How Much a Leopard 1 Cost Before the russian Invasion of Ukraine: Tank Worth a Used Automobile

Leopard 1 / Open source illustrative photo
Leopard 1 / Open source illustrative photo

It turned out Leopard 1A5 in 2019 was so cheap you could buy a used car or a smartphone with the same money

Midst the ongoing argument between Global Logistics from Germany and RUAG from Sweden, the price for a Leopard 1 main battle tank was revealed, although the figure was relevant in 2019. Now the situation is totally different since the russian federation launched its full-scale invasion of Ukraine and subsequent weapon deficit on the world market.

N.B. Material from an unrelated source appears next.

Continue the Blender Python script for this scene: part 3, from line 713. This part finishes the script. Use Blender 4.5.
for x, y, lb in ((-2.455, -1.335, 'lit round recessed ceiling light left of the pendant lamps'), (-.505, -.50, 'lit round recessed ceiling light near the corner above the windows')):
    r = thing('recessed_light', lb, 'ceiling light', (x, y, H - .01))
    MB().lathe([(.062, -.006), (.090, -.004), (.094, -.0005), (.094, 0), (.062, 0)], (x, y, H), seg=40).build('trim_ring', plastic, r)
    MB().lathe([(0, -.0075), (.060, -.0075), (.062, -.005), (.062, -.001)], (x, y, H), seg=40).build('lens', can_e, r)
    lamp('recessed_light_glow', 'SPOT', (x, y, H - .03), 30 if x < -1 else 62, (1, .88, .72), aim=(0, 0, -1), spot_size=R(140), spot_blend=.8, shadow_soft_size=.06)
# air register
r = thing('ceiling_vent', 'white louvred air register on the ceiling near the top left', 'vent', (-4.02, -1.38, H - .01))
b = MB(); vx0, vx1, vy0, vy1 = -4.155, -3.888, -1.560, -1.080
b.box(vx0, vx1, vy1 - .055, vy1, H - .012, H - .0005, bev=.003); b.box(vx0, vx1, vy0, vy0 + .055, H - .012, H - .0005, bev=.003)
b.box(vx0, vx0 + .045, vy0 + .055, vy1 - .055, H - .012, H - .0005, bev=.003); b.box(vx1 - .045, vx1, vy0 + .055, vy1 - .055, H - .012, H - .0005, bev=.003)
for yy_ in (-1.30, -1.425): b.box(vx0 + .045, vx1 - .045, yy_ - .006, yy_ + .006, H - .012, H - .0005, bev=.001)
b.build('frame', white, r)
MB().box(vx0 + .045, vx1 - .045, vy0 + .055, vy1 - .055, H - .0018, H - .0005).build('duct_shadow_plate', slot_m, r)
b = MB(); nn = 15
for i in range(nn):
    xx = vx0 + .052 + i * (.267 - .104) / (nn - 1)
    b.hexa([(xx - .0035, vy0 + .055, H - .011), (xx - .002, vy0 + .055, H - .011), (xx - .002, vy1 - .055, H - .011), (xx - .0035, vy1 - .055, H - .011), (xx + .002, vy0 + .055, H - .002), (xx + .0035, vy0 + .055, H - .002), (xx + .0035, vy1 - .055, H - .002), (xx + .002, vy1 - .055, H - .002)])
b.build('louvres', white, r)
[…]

Swiss newspaper Tages Anzeiger found out that in 2019, Global Logistics bought 25 Leopard 1A5 tanks for CHF 12,500 which was roughly the same 12,500 in dollars back in the day. That is $500 per combat vehicle, almost the price of a smartphone or a second-hand car.

Read more: ​It Became Known Who Bought Belgian Leopard 1 Tanks From OIP Land Systems
Leopard 1 tanks in storage at RUAG in Italy
Leopard 1 tanks in storage at RUAG in Italy / Photo credit: Tages Anzeiger

The deal was signed, as confirmed by RUAG, but the German company left the bought vehicles in the storage facility in Italy. Now Global Logistics is trying to retrieve them but the Swiss government is in the way, demanding an investigation into whether the contract was licensed and whether this license should be re-issued now.

The latter has a chance to get a no-go because of Switzerland's policy of neutrality and fears of those tanks ending up in Ukraine. As a reminder, so far all Ukraine's efforts to convince the Swiss government to pass the bill allowing the re-export of weapons have not succeeded yet.

RUAG, in turn, might be interested in revising the terms of the contract because the price for Leopard 1 skyrocketed since 2019. For example, Belgian OIP Land Systems initially wanted EUR 500,000 per tank, then the company's CEO stated the real price for a used Leopard 1A5 was actually a million euros per unit.

Ultimately, Belgian tanks were bought by Rheinmetall, though the final cost of the deal was not disclosed. Moreover, out of 50 vehicles sold, 20 of them turned out to be in such a poor condition they will be disassembled for spare parts.

In the nowadays realities, Leopard 1A5 can no longer cost $500 a unit because the same would be the payment if all these 42 tons of combat power were scrapped, including the ferrous metals in it.

Even if some of those old tanks are no longer operational as weapons, they could still be used as a source of parts for repairs. This is no less important than working tanks since Ukraine can receive up to 200 Leopard 1s as the result of the "tank coalition" established by the country's allies. It will effectively make Leopard 1 the main type of tank operated in Europe.